Magnificent in many ways, breathtaking visually in many sequences, Anthony Mann’s The Fall Of the Roman Empire, from 1964, is nevertheless an epic failure. Unlike the Roman Empire, the film’s downfall can be traced to a single cause — a single miscalculation in casting. A film as big as this needs an emotional rudder, a figure at its center the audience can steer by, and Stephen Boyd is just not able to be that. Very few actors could, but Boyd is singularly ill-equipped for the task.

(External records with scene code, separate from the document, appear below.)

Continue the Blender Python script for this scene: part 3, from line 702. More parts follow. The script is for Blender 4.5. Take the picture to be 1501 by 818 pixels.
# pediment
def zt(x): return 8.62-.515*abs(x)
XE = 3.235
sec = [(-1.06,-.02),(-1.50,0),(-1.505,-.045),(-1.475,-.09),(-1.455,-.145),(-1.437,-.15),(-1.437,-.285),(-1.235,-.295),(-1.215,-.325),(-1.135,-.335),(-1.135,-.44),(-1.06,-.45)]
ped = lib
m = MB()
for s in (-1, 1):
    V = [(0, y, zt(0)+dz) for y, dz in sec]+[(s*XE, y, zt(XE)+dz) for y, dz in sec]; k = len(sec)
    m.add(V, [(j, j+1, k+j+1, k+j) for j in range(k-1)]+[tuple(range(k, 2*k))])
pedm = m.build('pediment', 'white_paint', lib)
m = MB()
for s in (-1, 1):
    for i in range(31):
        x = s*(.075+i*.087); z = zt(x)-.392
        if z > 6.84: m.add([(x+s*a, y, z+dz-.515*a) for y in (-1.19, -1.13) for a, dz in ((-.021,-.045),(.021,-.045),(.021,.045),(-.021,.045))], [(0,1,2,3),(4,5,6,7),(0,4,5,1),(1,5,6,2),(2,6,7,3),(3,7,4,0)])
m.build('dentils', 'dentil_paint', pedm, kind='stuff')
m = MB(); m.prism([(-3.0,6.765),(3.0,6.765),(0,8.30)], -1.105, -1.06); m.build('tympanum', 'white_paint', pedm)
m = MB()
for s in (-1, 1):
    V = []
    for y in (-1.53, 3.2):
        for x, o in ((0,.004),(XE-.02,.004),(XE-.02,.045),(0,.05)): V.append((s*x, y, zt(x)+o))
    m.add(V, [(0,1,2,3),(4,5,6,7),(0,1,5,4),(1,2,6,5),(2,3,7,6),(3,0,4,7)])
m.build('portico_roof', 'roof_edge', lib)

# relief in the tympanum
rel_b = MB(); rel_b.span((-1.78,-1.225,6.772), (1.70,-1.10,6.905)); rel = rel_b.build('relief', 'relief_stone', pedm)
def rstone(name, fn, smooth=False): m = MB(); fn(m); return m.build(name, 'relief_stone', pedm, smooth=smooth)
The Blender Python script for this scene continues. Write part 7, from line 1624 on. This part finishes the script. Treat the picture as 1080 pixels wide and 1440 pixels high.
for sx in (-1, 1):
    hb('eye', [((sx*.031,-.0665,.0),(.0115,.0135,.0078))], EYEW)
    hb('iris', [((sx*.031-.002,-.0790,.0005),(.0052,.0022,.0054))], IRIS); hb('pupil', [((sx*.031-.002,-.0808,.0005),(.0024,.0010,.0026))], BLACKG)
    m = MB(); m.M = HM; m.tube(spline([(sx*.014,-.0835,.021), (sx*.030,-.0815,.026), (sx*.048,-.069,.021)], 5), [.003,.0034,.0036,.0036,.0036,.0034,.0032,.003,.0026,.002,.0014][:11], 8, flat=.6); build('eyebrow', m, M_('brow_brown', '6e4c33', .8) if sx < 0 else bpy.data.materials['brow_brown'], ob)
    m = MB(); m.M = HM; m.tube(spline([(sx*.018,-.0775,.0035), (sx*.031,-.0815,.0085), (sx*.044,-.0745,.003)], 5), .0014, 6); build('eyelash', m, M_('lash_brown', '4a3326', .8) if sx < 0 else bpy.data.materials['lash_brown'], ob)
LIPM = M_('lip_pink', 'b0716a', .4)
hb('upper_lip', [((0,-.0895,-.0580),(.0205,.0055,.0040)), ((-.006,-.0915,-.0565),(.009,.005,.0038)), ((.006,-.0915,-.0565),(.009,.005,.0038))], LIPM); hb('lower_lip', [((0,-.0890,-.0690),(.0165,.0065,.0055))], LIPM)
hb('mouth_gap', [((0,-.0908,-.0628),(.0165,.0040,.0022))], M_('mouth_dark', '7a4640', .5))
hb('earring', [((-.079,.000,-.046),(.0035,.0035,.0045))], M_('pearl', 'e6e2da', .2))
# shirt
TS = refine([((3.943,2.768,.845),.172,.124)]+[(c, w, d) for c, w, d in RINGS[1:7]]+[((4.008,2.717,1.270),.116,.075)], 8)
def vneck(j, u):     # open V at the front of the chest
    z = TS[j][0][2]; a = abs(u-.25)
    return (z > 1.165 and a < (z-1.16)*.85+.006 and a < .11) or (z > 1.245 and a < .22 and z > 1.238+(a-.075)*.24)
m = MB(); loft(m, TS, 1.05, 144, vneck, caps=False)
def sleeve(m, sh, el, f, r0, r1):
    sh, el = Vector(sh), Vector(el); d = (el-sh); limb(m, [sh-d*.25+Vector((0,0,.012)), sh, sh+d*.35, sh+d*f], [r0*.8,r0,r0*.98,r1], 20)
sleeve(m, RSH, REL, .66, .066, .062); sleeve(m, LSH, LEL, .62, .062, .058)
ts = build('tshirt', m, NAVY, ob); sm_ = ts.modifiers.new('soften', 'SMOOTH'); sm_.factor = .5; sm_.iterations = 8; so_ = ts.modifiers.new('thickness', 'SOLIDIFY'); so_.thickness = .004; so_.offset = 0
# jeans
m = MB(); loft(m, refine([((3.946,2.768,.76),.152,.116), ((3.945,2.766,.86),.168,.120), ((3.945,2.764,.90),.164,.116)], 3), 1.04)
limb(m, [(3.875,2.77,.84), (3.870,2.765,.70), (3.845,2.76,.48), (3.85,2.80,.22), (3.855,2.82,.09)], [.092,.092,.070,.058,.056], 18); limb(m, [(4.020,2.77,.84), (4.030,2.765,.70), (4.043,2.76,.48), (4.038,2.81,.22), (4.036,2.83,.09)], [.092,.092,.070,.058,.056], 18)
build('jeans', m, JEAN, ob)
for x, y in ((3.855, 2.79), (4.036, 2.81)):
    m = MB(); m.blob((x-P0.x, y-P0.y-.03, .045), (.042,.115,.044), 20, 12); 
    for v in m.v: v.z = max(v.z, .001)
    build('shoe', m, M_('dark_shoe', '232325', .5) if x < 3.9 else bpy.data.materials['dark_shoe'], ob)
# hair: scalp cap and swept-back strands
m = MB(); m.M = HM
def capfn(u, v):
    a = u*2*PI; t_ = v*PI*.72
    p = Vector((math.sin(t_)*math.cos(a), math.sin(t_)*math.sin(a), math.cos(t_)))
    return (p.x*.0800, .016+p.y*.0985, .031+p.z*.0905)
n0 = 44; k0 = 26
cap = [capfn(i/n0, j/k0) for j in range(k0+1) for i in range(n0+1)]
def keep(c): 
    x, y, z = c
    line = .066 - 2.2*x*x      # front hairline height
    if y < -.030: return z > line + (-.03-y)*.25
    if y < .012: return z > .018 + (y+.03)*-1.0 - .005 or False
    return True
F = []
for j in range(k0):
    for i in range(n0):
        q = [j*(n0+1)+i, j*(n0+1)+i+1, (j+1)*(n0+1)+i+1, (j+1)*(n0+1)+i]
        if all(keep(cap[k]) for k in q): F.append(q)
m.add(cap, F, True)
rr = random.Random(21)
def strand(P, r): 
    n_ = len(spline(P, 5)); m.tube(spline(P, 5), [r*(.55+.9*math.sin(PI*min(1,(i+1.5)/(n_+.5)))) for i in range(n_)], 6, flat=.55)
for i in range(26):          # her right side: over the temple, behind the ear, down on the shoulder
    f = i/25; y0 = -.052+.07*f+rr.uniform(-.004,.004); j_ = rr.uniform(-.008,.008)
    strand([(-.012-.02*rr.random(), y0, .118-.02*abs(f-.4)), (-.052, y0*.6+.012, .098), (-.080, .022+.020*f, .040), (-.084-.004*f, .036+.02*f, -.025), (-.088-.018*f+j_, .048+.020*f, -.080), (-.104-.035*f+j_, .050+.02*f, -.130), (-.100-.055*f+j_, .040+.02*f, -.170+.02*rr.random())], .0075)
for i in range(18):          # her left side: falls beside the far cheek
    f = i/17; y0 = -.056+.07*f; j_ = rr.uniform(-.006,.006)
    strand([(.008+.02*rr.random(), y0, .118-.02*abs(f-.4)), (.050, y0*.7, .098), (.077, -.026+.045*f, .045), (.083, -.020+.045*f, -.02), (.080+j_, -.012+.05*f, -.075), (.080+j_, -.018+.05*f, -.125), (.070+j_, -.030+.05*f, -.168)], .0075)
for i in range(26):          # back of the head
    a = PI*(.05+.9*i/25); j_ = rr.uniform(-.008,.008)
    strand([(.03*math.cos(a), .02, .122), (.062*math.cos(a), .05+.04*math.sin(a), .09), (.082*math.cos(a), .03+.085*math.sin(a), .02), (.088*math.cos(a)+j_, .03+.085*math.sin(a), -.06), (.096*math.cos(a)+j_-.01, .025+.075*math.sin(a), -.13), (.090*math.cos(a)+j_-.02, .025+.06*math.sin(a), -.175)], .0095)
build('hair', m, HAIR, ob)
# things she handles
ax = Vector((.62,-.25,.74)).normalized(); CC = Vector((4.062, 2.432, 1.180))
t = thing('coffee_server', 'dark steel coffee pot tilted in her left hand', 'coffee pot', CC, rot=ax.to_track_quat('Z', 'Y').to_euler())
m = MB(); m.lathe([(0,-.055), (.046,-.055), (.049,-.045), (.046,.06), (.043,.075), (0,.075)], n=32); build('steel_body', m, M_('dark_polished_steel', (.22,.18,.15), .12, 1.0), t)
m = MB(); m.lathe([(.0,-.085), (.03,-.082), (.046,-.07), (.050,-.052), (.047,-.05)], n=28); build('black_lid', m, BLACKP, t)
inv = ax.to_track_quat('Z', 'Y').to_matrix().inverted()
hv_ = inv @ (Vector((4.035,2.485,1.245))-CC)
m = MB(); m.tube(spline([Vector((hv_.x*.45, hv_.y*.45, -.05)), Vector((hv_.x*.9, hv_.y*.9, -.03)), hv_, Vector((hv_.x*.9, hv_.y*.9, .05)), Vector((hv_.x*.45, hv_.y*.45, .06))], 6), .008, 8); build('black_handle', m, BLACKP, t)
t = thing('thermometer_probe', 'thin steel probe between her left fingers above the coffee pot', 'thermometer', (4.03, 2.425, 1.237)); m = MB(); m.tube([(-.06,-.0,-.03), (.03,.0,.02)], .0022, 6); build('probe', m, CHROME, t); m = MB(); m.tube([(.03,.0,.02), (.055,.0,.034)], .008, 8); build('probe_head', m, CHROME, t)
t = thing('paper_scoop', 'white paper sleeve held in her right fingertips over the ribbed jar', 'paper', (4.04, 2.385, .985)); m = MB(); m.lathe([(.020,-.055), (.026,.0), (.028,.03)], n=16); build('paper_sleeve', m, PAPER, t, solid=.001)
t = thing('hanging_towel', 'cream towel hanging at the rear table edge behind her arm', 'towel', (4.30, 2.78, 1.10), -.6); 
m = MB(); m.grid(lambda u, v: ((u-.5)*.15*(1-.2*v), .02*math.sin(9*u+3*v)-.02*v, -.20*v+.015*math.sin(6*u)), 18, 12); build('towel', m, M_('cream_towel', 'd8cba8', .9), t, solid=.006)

Boyd had a slightly fey quality, a hint of weakness in the eyes and mouth, which worked wonderfully when set against the stolid heroism of Charlton Heston in Ben-Hur. It fueled the slight suggestion of a homo-erotic attraction between the two antagonists. As the heroic lead of The Fall Of the Roman Empire, by contrast, Boyd creates a kind of black hole of charisma at the center of the picture, especially since he is paired romantically in the story with Sophia Loren, who is, just in her own person, an epic of femininity. Between the Roman Empire and Loren’s empire of female flesh, Boyd doesn’t have a fighting chance.
Boyd was an actor of limited range, and heroic grandeur did not fall within it, as it did for Heston, limited as Heston may have been in other ways. (Heston and Kirk Douglas both turned down the Boyd role — either one of them, I think, could have saved the picture.) Boyd here summons at best the slick authority of a Las Vegas lounge singer — not someone one would entrust with the command of a Roman cohort, much less the rule of Rome itself. It doesn’t help that Boyd is given a preposterous hair-do, with curled, poofy bangs, obviously dyed. If this film hadn’t cost so much money, you might almost believe that the bangs were some kind of cruel joke slipped into the film by a prankster on the production.
The inadequacy of Boyd can’t quite sink the first half of the film, up to the intermission. This section, set on the frontiers of the empire in Germania, boggles the mind with its size and sweep and beauty. We will never again, in the age of CGI, see images like this on film.
The film shifts to Rome after the intermission and, despite a parade of staggering and mostly magnificent sets, unravels quickly as a drama. It becomes a test of wills between the neurotic Caesar Commodus, played with relish and wit by Christopher Plummer (below) . . .
. . . and Boyd’s Livius, his second in command. At stake is Livius’s love for Lucilla, Commodus’s sister, played by Loren, as well as the survival of the Roman Empire. It’s hard to care about either with Boyd as the protagonist in both struggles and a bit of a relief when Rome finally implodes.
Once you accept the film as a failure, though, you are free to appreciate its wonders — some of the most spectacular recreations of the ancient world ever committed to film, all shot with Anthony Mann’s usual genius for plastic composition and action. It’s a thrill, as well, to watch the way the camera worships Loren, who gives a very good performance here, along with a wonderful cast in almost all the supporting roles. Fans of Ridley Scott’s Gladiator will also discover that its original screenwriter David Franzoni found much of his inspiration for that film in The Fall Of the Roman Empire, set in the same period, with a number of set pieces and major story elements in common.
But, as I say, Mann’s film is a rudderless ship, narratively and emotionally — one soon ceases to wonder where it’s going, because, like the Roman Empire itself in its twilight years, it’s so obviously going nowhere.